Suprematism is ``an extraordinarily difficult conception,'' she said ``...There are art historians struggling with this material in Russian, German, English, and other languages and finding it impenetrable.'' She went on to to explain that, with Suprematism, Malevich ``developed a language that had absolutely no reference to anything recognizable outside the picture frame. It was a total abstraction, a total non-objectivity.
He did this, added Ms. Rudenstine, ``in order to bring a higher intensity of spirituality into his work.''
After a period of delving into Cubism and Futurism, Malevich ``all of a sudden buried himself in his studio for several months, and in December of 1915 he exploded upon the world'' with a groundbreaking show called ``0.10. The Last Futurist Exhibition.'' This show caused ``an immense shock among the most avant-garde of his colleagues, with an exhibition of 35 totally abstract works,'' Rudenstine continued. ``Nobody had ever done this; I mean, he was undoubtedly the first.''
Although Kandinsky is often credited with doing the first totally abstract painting in 1910, Jack Cowart, the National Gallery's head curator of 20th-century art, told the Monitor, ``I think this exhibition shows that Malevich was the first - and in a most uncompromising fashion - totally abstract painter.

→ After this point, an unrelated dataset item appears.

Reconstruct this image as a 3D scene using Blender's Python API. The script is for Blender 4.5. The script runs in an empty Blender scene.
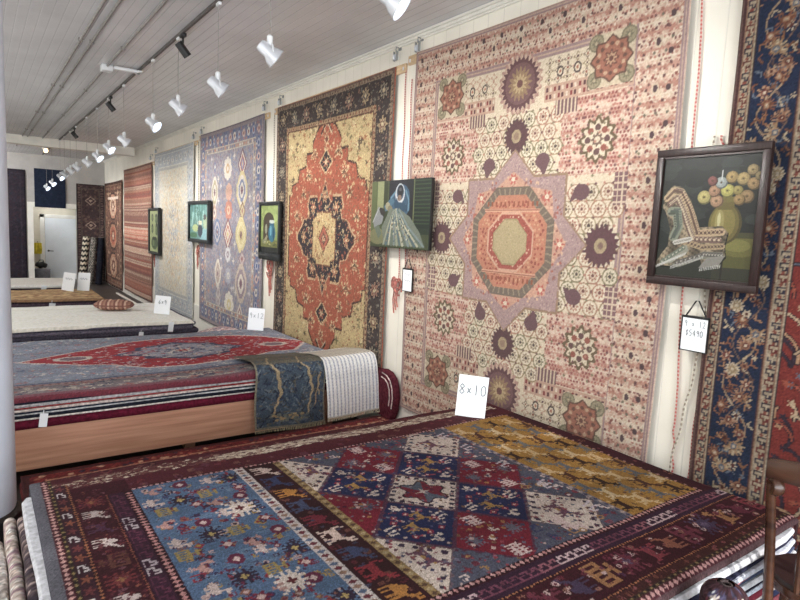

``Kandinsky's earlier inventions and developments still had beneath them a figural base. There are evocations of natural elements, whether mountains, or figures, or attempts to capture in paint the effects of music. Thus Kandinsky blazed the trail, but it would be Malevich whose developments in 1915 had done the most uncompromising geometrical and non-figural paintings.
``Malevich was a prime player in this abstract invention, the one who did the biggest break in his work.''
The show includes totally abstract works like ``White Square on White'' and his famous ``Black Square,'' whose subtleties do not reproduce well on newsprint. Also included are 170 paintings, works on paper, and architectural models from museums in the USSR, the US, the Netherlands, and France.

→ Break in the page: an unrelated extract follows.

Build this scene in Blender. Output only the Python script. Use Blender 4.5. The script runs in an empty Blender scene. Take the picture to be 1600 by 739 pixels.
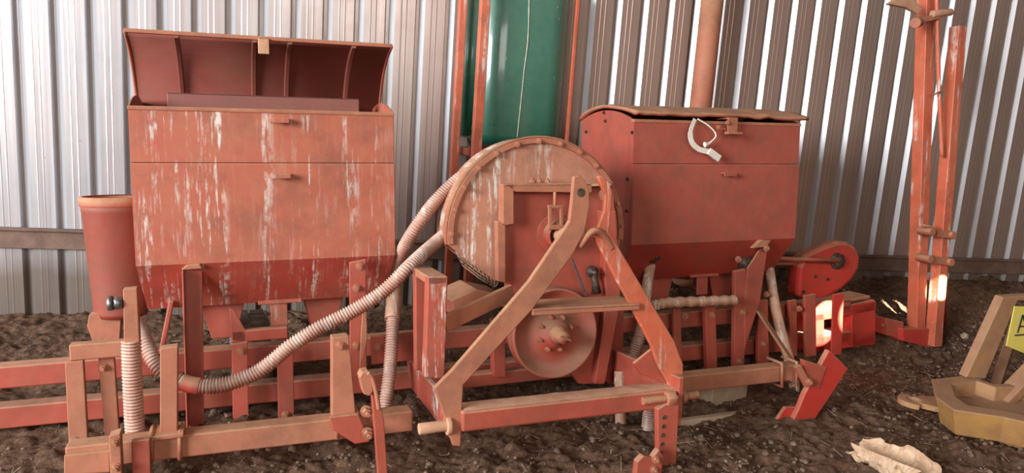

The artist's fame in Russia at the time of the revolution, when Suprematism was a movement supporting it, resulted in Malevich and other artists being asked by the new government to reorganize the artistic life of the country. But by the early 1920s, the hammer and sickle of conservative Socialist Realism prevailed. Some artists were arrested and jailed. Malevich himself was threatened and his teaching position taken away. He did not paint at all for several years.

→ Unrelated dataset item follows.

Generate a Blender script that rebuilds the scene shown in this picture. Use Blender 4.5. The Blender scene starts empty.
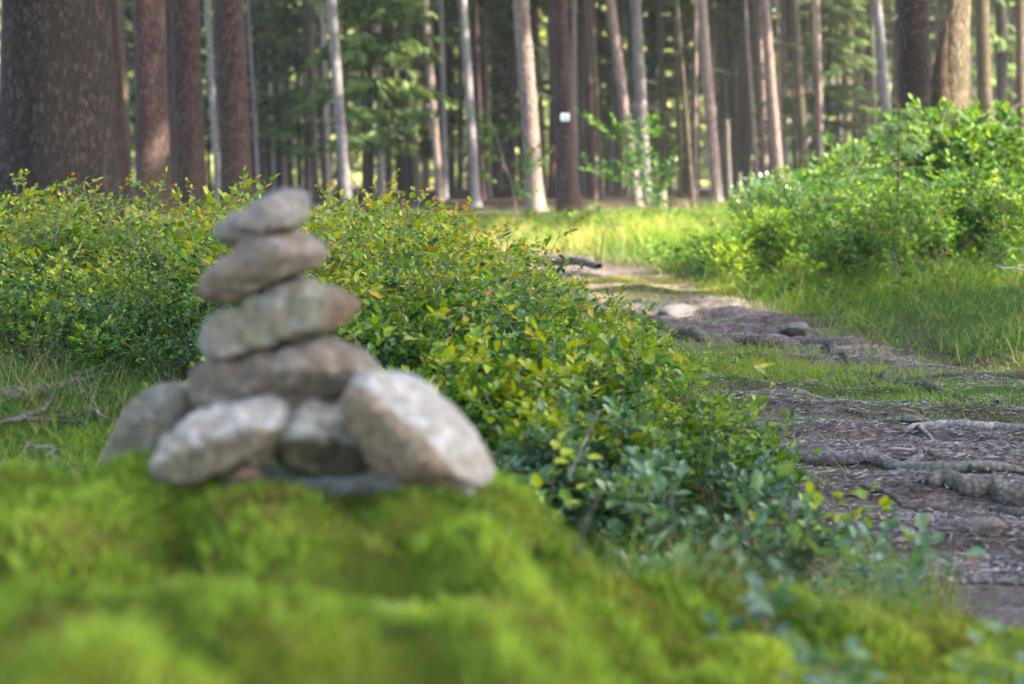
import bpy, math, random
import numpy as np
from mathutils import Vector, noise as mnoise

SC = bpy.context.scene
COL = SC.collection
PI = math.pi

# ------------------------------------------------------------------ camera
FPX = 1024 * 50 / 36.0
PITCH = math.atan(162 / FPX)
CAM_Z = 0.6
cp, sp = math.cos(PITCH), math.sin(PITCH)

def P(px, py, Y):
    """world point seen at photo pixel (px,py) at world distance Y"""
    u = (px - 512) / FPX; v = (342 - py) / FPX
    dy = cp + v * sp; dz = -sp + v * cp
    t = Y / dy
    return Vector((u * t, Y, CAM_Z + dz * t))

# ------------------------------------------------------------------ small maths
def sstep(a, b, x):
    t = np.clip((x - a) / (b - a), 0, 1)
    return t * t * (3 - 2 * t)

_T = np.random.RandomState(7).rand(256, 256)
def vnoise(x, y):
    x = np.asarray(x, float); y = np.asarray(y, float)
    xi = np.floor(x).astype(int); yi = np.floor(y).astype(int)
    fx = x - xi; fy = y - yi
    fx = fx * fx * (3 - 2 * fx); fy = fy * fy * (3 - 2 * fy)
    a = _T[xi & 255, yi & 255]; b = _T[(xi + 1) & 255, yi & 255]
    c = _T[xi & 255, (yi + 1) & 255]; d = _T[(xi + 1) & 255, (yi + 1) & 255]
    return (a * (1 - fx) + b * fx) * (1 - fy) + (c * (1 - fx) + d * fx) * fy
def fbm(x, y, o=3):
    s = 0; a = .5
    for i in range(o):
        s = s + a * vnoise(x * 2 ** i + 17.3 * i, y * 2 ** i + 9.1 * i); a *= .5
    return s / (1 - .5 ** o)

# ------------------------------------------------------------------ terrain
def path_c(y):
    return np.interp(y, [-5, 0, 3, 5, 7, 8.5, 10.4, 13, 18, 40], [1.3, 1.2, 1.08, .95, .74, .55, .2, -.5, -1.8, -6])
def path_w(y):
    return np.interp(y, [0, 3, 5, 7, 10, 14, 18], [.5, .52, .42, .34, .27, .2, .15])

def cushions(x, y, sc, seed=0):
    x = np.asarray(x, float) * sc; y = np.asarray(y, float) * sc
    xi = np.floor(x).astype(int); yi = np.floor(y).astype(int); best = np.full(np.broadcast(x, y).shape, 9.)
    for i in (-1, 0, 1):
        for j in (-1, 0, 1):
            a = (xi + i + seed) & 255; b = (yi + j) & 255
            d = (x - xi - i - _T[a, b]) ** 2 + (y - yi - j - _T[b, (a + 77) & 255]) ** 2
            best = np.minimum(best, d)
    return 1 - np.clip(best / .8, 0, 1)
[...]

Westerners knew his work only from a 1927 exhibition he brought to Warsaw and Berlin. The artist, who lived all his life in Russia, left that work in the West, where much of it was acquired by the Stedelijk Museum in Amsterdam.
In the Soviet Union, his art was ``anathema - banned, and relegated to the basements'' of state museums, as Carter Brown pointed out. It could not be borrowed by museums outside the USSR, and even the Russian people were not allowed to see it until the late 1980s.
Finally in 1988-89, an internationally acclaimed Malevich exhibition was held in Leningrad, Moscow, and Amsterdam, with works drawn from the State Russian Museum in Leningrad, the Tretiakov Gallery in Moscow, and the Stedelijk Museum in Amsterdam.
According to the National Gallery, the current exhibition includes a ``significantly altered selection'' from that Soviet show, with several major works from American museums and other Soviet sources.
When Malevich returned from Germany, he found it impossible to paint abstract art; the state allowed only figurative art showing the struggles of the Soviet people. ``For a long time,'' said Rudenstine, ``many of us felt that this was a kind of pathetic end to a great career.''
But now she believes that ``Malevich arrived at an extraordinarily powerful new aesthetic in the late '20s and '30s'' - and she hopes this exhibition will prove that once and for all.